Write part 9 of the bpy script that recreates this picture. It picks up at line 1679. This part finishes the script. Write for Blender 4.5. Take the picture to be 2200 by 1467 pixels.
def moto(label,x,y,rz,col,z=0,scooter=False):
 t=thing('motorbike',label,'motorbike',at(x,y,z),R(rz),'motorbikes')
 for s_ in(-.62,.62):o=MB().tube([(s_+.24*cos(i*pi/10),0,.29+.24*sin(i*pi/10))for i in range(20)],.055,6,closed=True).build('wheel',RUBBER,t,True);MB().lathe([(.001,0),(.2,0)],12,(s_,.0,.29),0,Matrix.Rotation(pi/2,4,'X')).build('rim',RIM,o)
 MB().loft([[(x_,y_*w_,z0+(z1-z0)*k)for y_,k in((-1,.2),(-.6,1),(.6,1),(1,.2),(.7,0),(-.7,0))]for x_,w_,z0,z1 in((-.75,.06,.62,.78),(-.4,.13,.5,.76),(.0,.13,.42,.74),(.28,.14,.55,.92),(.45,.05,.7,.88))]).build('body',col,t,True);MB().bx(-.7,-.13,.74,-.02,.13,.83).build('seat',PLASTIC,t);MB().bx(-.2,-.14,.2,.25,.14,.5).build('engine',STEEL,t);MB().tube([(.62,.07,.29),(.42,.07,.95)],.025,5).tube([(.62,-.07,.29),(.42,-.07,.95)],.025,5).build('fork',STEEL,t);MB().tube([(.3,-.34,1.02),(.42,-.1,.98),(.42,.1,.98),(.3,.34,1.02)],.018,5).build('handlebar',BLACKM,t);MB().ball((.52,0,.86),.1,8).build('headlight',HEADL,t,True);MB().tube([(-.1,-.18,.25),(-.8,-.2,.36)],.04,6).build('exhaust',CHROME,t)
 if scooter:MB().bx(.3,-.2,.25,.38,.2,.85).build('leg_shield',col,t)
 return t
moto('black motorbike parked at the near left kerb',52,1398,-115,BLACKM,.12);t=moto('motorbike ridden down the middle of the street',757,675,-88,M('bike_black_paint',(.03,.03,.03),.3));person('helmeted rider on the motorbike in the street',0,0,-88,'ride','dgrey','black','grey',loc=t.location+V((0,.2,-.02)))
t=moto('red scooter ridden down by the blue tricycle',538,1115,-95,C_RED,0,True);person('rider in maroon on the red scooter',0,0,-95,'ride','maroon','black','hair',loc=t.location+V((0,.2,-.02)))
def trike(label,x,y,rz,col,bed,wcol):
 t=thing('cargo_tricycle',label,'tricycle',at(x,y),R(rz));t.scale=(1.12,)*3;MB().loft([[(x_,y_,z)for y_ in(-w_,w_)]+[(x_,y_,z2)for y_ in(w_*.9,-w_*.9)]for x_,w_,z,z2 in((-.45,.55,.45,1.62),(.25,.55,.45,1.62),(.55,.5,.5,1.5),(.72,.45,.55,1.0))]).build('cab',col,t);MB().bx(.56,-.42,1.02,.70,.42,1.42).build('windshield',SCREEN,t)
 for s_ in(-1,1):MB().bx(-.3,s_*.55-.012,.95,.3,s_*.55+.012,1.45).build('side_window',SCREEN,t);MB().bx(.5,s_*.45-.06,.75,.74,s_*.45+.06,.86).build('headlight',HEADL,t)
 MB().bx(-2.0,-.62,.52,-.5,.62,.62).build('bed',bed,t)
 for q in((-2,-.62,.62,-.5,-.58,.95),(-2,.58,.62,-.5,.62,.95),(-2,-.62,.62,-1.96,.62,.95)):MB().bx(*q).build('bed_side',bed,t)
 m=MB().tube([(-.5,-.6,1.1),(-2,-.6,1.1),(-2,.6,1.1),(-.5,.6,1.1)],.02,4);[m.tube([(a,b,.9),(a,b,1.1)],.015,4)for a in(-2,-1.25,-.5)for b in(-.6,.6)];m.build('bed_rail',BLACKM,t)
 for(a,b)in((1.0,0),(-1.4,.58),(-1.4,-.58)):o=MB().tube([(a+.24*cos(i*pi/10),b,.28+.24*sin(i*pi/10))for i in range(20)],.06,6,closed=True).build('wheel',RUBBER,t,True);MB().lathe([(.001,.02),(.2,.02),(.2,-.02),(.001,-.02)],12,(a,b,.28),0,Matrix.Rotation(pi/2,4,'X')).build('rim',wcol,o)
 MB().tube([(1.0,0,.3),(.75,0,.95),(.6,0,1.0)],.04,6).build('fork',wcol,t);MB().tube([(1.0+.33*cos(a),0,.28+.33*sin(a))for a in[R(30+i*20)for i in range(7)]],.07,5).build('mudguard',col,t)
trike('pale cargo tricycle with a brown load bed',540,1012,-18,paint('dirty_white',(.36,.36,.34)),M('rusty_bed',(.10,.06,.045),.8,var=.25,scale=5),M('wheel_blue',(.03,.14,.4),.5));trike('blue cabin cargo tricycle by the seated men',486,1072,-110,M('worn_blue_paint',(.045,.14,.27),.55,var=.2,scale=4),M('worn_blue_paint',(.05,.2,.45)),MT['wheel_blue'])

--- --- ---

Requirement:
All of the lines above must be returned exactly.

Solution:
Write part 9 of the bpy script that recreates this picture. It picks up at line 1679. This part finishes the script. Write for Blender 4.5. Take the picture to be 2200 by 1467 pixels.
def moto(label,x,y,rz,col,z=0,scooter=False):
 t=thing('motorbike',label,'motorbike',at(x,y,z),R(rz),'motorbikes')
 for s_ in(-.62,.62):o=MB().tube([(s_+.24*cos(i*pi/10),0,.29+.24*sin(i*pi/10))for i in range(20)],.055,6,closed=True).build('wheel',RUBBER,t,True);MB().lathe([(.001,0),(.2,0)],12,(s_,.0,.29),0,Matrix.Rotation(pi/2,4,'X')).build('rim',RIM,o)
 MB().loft([[(x_,y_*w_,z0+(z1-z0)*k)for y_,k in((-1,.2),(-.6,1),(.6,1),(1,.2),(.7,0),(-.7,0))]for x_,w_,z0,z1 in((-.75,.06,.62,.78),(-.4,.13,.5,.76),(.0,.13,.42,.74),(.28,.14,.55,.92),(.45,.05,.7,.88))]).build('body',col,t,True);MB().bx(-.7,-.13,.74,-.02,.13,.83).build('seat',PLASTIC,t);MB().bx(-.2,-.14,.2,.25,.14,.5).build('engine',STEEL,t);MB().tube([(.62,.07,.29),(.42,.07,.95)],.025,5).tube([(.62,-.07,.29),(.42,-.07,.95)],.025,5).build('fork',STEEL,t);MB().tube([(.3,-.34,1.02),(.42,-.1,.98),(.42,.1,.98),(.3,.34,1.02)],.018,5).build('handlebar',BLACKM,t);MB().ball((.52,0,.86),.1,8).build('headlight',HEADL,t,True);MB().tube([(-.1,-.18,.25),(-.8,-.2,.36)],.04,6).build('exhaust',CHROME,t)
 if scooter:MB().bx(.3,-.2,.25,.38,.2,.85).build('leg_shield',col,t)
 return t
moto('black motorbike parked at the near left kerb',52,1398,-115,BLACKM,.12);t=moto('motorbike ridden down the middle of the street',757,675,-88,M('bike_black_paint',(.03,.03,.03),.3));person('helmeted rider on the motorbike in the street',0,0,-88,'ride','dgrey','black','grey',loc=t.location+V((0,.2,-.02)))
t=moto('red scooter ridden down by the blue tricycle',538,1115,-95,C_RED,0,True);person('rider in maroon on the red scooter',0,0,-95,'ride','maroon','black','hair',loc=t.location+V((0,.2,-.02)))
def trike(label,x,y,rz,col,bed,wcol):
 t=thing('cargo_tricycle',label,'tricycle',at(x,y),R(rz));t.scale=(1.12,)*3;MB().loft([[(x_,y_,z)for y_ in(-w_,w_)]+[(x_,y_,z2)for y_ in(w_*.9,-w_*.9)]for x_,w_,z,z2 in((-.45,.55,.45,1.62),(.25,.55,.45,1.62),(.55,.5,.5,1.5),(.72,.45,.55,1.0))]).build('cab',col,t);MB().bx(.56,-.42,1.02,.70,.42,1.42).build('windshield',SCREEN,t)
 for s_ in(-1,1):MB().bx(-.3,s_*.55-.012,.95,.3,s_*.55+.012,1.45).build('side_window',SCREEN,t);MB().bx(.5,s_*.45-.06,.75,.74,s_*.45+.06,.86).build('headlight',HEADL,t)
 MB().bx(-2.0,-.62,.52,-.5,.62,.62).build('bed',bed,t)
 for q in((-2,-.62,.62,-.5,-.58,.95),(-2,.58,.62,-.5,.62,.95),(-2,-.62,.62,-1.96,.62,.95)):MB().bx(*q).build('bed_side',bed,t)
 m=MB().tube([(-.5,-.6,1.1),(-2,-.6,1.1),(-2,.6,1.1),(-.5,.6,1.1)],.02,4);[m.tube([(a,b,.9),(a,b,1.1)],.015,4)for a in(-2,-1.25,-.5)for b in(-.6,.6)];m.build('bed_rail',BLACKM,t)
 for(a,b)in((1.0,0),(-1.4,.58),(-1.4,-.58)):o=MB().tube([(a+.24*cos(i*pi/10),b,.28+.24*sin(i*pi/10))for i in range(20)],.06,6,closed=True).build('wheel',RUBBER,t,True);MB().lathe([(.001,.02),(.2,.02),(.2,-.02),(.001,-.02)],12,(a,b,.28),0,Matrix.Rotation(pi/2,4,'X')).build('rim',wcol,o)
 MB().tube([(1.0,0,.3),(.75,0,.95),(.6,0,1.0)],.04,6).build('fork',wcol,t);MB().tube([(1.0+.33*cos(a),0,.28+.33*sin(a))for a in[R(30+i*20)for i in range(7)]],.07,5).build('mudguard',col,t)
trike('pale cargo tricycle with a brown load bed',540,1012,-18,paint('dirty_white',(.36,.36,.34)),M('rusty_bed',(.10,.06,.045),.8,var=.25,scale=5),M('wheel_blue',(.03,.14,.4),.5));trike('blue cabin cargo tricycle by the seated men',486,1072,-110,M('worn_blue_paint',(.045,.14,.27),.55,var=.2,scale=4),M('worn_blue_paint',(.05,.2,.45)),MT['wheel_blue'])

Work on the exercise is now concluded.